Issues patchwork

Assembly district 27



The race for Nevada Assembly District 27 has two political polar opposites running against each other—Democrat Teresa Benitez-Thompson and Republican Bonnie Weber.

Assemblymembers are elected to two-year terms. The legislature meets for four months every other year. Assembly District 27 includes Northwest Reno and Sun Valley.

Benitez-Thompson has been District 27’s assemblymember since 2010. She voted against state money for the Raiders stadium during the recent legislative special session.

When the Legislature is not in session, the mother of four works as a social worker in Reno—a profession she’s worked in for more than 11 years.

Her introduction to politics came when she was in high school. She co-founded the Nevada Empowered Women’s Project, where she advocated for low-income families. Benitez-Thompson was crowned Miss Nevada in 2002. This she attributes to her activism and advocacy work.

“I wasn’t great at pageantry, but I always won the community service award, and I always won it because of my work with the Nevada Empowered Women’s Project and my advocacy work with them,” she said.

Benitez-Thompson received an undergraduate degree from the University of Nevada, Reno and a master’s degree in social work from the University of Michigan.

“You have to go down there, and you have to work across the aisle,” Benitez-Thompson said. “And you have to engage all your colleagues—from wherever they are in the state—in a conversation for the greater good of the state.”

She is currently working on legislation to address the backlog of sexual assault kits in the state. Planks in her platform include evaluating education funding by making sure funds are used efficiently for student achievement, and addressing Nevada’s mental health system by addressing housing and services available for those struggling with mental health issues.

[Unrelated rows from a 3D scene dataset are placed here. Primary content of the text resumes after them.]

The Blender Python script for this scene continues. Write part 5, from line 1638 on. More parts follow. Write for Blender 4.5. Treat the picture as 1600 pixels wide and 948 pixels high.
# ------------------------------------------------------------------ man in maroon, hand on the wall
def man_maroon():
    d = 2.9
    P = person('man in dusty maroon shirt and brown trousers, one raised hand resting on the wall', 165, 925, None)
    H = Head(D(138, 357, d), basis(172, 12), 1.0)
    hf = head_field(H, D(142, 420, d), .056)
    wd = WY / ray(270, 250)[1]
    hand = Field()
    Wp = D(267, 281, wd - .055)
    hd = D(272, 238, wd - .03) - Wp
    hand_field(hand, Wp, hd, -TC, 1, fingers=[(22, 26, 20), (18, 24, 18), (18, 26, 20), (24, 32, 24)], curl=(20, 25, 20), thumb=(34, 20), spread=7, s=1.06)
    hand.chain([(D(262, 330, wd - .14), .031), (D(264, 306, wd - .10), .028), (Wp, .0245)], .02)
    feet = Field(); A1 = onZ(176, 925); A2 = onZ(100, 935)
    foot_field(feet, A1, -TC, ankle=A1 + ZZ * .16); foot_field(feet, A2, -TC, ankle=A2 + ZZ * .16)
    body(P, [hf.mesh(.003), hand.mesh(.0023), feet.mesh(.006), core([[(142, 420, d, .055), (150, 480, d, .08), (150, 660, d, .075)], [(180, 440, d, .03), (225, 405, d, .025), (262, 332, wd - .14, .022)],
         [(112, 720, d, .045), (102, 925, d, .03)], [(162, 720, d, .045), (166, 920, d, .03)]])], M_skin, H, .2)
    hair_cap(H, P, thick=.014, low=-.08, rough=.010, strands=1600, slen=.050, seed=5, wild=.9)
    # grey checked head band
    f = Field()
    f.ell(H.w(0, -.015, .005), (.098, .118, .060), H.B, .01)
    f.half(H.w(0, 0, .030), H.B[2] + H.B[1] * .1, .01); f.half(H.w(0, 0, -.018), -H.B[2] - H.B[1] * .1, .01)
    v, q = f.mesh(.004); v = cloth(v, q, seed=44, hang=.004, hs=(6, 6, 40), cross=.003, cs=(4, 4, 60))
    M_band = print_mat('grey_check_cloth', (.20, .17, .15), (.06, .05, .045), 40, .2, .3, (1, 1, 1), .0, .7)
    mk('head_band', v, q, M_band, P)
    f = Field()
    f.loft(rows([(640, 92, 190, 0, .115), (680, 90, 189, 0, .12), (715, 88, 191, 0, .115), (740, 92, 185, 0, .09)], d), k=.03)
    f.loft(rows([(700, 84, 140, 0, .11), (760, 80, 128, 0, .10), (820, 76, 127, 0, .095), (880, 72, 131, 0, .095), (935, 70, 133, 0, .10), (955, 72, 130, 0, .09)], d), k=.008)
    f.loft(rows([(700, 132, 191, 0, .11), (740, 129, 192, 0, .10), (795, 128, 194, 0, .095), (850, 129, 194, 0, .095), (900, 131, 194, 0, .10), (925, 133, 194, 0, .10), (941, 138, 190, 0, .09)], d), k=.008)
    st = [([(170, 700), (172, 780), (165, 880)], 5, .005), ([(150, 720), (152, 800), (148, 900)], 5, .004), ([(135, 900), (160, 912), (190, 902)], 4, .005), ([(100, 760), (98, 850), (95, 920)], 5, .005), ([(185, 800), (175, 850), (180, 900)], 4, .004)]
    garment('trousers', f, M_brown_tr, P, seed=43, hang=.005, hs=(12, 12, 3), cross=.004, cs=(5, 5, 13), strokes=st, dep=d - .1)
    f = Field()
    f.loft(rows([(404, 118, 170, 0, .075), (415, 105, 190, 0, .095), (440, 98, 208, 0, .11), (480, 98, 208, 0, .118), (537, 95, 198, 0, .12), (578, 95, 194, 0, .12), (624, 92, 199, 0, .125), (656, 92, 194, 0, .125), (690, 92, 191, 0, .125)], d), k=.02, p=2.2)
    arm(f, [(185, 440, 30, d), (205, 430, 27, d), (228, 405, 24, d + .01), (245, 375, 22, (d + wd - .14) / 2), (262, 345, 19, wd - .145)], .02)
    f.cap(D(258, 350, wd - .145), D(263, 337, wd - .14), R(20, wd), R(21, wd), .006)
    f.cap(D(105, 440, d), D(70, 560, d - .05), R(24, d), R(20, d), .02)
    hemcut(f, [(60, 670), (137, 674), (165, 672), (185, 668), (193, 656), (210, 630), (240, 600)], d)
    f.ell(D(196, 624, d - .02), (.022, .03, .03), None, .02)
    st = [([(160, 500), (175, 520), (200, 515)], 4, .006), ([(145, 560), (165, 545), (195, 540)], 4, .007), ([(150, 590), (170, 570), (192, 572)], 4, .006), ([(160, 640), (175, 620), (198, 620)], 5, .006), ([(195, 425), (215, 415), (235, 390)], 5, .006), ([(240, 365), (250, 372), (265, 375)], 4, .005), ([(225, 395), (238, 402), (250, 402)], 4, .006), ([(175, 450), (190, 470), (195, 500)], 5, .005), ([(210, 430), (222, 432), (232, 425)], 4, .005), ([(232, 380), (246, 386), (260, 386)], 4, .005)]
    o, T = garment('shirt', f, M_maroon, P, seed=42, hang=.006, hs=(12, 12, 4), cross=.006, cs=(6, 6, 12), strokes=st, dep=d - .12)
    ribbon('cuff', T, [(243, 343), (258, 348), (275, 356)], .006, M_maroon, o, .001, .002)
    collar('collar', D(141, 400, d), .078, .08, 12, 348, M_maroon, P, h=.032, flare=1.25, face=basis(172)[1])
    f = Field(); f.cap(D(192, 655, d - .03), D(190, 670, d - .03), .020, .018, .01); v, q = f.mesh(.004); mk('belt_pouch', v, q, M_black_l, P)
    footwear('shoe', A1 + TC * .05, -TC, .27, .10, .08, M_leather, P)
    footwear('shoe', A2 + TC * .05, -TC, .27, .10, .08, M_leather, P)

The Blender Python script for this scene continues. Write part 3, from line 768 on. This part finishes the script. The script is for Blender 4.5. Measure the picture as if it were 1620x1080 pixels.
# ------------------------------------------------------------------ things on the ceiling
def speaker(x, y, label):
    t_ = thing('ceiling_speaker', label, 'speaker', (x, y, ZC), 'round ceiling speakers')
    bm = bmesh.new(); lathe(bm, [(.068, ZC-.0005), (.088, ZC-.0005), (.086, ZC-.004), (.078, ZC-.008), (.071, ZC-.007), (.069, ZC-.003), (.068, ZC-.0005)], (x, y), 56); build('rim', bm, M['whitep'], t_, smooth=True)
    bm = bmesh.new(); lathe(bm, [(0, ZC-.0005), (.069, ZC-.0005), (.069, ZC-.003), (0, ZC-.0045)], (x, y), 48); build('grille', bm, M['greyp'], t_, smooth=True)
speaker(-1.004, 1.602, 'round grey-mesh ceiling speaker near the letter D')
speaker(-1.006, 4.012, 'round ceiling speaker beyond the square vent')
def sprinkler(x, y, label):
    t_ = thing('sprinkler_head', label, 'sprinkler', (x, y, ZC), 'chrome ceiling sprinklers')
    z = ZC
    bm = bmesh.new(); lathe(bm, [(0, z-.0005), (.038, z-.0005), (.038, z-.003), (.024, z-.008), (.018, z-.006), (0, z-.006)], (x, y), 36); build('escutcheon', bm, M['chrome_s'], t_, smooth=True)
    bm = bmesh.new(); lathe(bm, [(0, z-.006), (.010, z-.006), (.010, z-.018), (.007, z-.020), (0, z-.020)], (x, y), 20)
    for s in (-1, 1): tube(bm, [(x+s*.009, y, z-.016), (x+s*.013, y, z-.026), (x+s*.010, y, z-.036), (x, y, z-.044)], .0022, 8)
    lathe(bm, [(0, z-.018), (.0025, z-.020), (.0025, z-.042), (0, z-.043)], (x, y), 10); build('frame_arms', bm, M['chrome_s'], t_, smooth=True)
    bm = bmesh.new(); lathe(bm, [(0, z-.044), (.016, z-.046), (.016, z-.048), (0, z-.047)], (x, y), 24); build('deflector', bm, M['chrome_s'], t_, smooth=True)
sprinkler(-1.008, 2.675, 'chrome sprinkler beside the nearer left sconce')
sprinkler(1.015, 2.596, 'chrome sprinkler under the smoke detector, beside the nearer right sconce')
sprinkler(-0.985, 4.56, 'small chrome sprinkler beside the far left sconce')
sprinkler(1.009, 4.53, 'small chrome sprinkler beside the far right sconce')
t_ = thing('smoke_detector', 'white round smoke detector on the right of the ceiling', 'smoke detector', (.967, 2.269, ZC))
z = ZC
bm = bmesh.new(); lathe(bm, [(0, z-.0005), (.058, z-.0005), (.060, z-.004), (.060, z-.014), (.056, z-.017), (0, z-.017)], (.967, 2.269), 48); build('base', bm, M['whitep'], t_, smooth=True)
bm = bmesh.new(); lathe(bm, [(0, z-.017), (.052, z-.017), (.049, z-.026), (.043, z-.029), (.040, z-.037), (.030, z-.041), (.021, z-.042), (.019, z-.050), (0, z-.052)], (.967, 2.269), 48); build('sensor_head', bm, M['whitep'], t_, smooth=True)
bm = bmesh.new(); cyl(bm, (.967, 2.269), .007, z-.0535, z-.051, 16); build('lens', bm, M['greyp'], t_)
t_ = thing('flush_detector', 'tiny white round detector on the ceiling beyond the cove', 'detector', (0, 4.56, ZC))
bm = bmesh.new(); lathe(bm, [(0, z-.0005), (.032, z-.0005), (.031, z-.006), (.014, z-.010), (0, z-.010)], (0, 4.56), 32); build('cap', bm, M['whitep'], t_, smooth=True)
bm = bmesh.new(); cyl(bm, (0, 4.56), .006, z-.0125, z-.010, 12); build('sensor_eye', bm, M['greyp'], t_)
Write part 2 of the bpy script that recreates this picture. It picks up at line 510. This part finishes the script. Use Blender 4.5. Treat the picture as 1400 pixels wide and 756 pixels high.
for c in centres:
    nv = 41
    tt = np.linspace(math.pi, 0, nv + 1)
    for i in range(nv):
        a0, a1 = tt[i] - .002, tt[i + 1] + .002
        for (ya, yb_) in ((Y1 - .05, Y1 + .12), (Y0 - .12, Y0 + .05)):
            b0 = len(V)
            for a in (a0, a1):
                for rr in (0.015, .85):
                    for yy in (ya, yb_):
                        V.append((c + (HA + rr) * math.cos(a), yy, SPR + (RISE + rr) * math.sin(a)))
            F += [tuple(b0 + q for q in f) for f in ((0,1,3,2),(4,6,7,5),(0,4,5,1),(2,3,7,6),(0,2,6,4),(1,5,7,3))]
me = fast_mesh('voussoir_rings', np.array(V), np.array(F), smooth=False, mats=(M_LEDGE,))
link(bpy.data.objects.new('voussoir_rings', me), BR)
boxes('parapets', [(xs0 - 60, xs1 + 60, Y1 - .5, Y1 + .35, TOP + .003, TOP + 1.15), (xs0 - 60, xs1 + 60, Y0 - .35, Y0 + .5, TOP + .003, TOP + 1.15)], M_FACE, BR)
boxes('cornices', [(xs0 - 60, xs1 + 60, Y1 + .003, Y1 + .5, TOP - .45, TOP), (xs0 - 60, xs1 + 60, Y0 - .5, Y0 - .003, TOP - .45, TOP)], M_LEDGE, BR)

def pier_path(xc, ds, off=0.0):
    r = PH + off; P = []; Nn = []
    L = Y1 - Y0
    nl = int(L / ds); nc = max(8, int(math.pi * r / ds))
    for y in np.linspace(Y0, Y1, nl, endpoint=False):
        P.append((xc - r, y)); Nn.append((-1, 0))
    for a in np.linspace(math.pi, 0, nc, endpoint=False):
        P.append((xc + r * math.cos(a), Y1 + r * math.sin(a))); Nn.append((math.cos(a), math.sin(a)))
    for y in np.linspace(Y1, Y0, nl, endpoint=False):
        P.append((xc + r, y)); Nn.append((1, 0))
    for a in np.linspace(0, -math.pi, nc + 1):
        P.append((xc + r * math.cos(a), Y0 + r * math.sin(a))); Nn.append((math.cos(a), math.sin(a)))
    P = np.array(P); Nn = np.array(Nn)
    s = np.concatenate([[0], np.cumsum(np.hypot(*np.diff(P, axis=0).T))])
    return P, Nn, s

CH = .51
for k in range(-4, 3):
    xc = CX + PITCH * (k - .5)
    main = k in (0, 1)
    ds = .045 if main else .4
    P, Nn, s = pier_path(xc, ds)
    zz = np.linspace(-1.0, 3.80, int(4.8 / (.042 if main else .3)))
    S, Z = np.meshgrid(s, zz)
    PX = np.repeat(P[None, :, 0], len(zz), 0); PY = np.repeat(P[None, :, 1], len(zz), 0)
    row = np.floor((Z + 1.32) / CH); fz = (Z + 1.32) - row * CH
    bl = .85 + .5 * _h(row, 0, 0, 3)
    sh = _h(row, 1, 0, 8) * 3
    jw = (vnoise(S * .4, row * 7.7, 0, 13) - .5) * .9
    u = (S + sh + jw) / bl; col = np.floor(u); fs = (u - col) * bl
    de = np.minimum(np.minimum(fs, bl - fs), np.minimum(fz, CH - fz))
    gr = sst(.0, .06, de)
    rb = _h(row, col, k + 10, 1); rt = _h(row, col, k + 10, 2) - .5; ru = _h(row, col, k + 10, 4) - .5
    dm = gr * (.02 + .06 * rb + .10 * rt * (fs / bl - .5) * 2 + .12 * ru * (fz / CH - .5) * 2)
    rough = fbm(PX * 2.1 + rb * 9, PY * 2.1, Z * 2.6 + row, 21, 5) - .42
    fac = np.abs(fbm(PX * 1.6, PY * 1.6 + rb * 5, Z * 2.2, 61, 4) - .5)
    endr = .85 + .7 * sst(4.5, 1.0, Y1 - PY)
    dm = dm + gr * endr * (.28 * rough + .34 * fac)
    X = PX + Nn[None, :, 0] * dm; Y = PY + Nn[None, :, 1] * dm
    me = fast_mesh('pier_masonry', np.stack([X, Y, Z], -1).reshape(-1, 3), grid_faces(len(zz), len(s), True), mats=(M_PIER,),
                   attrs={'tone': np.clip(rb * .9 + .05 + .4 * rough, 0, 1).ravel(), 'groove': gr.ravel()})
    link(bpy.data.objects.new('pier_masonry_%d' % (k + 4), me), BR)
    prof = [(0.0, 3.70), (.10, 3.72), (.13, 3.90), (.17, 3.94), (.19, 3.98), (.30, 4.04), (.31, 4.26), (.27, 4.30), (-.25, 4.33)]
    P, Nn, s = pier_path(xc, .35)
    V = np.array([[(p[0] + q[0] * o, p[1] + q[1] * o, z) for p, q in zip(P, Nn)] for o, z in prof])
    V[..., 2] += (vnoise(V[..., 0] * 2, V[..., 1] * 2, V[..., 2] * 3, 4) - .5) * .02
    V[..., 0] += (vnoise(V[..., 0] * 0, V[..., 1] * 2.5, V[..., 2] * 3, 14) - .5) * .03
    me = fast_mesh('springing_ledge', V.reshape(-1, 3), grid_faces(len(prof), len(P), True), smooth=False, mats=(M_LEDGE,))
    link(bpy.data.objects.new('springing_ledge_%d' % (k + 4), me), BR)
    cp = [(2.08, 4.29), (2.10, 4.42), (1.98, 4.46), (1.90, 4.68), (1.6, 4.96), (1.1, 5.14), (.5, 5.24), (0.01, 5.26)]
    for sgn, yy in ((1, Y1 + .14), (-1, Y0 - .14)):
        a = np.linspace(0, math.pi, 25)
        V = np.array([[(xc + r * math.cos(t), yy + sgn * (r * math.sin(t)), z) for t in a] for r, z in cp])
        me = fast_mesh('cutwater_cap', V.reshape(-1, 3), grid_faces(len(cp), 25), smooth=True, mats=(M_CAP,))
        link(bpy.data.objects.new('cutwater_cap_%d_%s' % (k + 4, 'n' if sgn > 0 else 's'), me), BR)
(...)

Benitez-Thompson’s opponent, Bonnie Weber, has been living in Reno’s North Valleys area for 34 years. She has been a member of the Republican Party for many years. One detail of her campaign is that, although she served as a Republican on the Washoe County Commission for 12 years and has also worked in county GOP headquarters, a recent mailing she sent out in this race did not contain the word Republican.

“Although I’m a Republican and have those beliefs, I’m able to work with the other side,” Weber said.

She took office as county commissioner in 2003 and was reelected two times. She said her experience has prepared her well for the legislature. In 2014, she ran unsuccessfully for the Reno City Council Ward 4 seat.

The conservative politician mainly hopes to look at taxes in Nevada and how to lower them.

“We’ve got to take control over our state’s budget,” Weber said. “I’m not in favor in increasing taxes. And I believe in smaller government. And I believe in a common sense solution.”

Weber’s plans for her work in the Assembly are not as concrete.

“I don’t really have anything,” Weber said. “Honestly, I feel that as a freshman legislator, I want to take it all in. I don’t want to go in there with preconceived ideas. I want to go in, be fresh, and work for the people. I want to go in with an open mind and work for the people.”

Weber’s interests include transportation issues regarding elderly and disabled people, especially in rural areas. She also expressed interest in improving the state’s infrastructure and preserving individual property rights.

Early voting in Nevada has already begun and continues through Nov. 4. Election day is Nov. 8, with polls open from 7 a.m. to 8 p.m.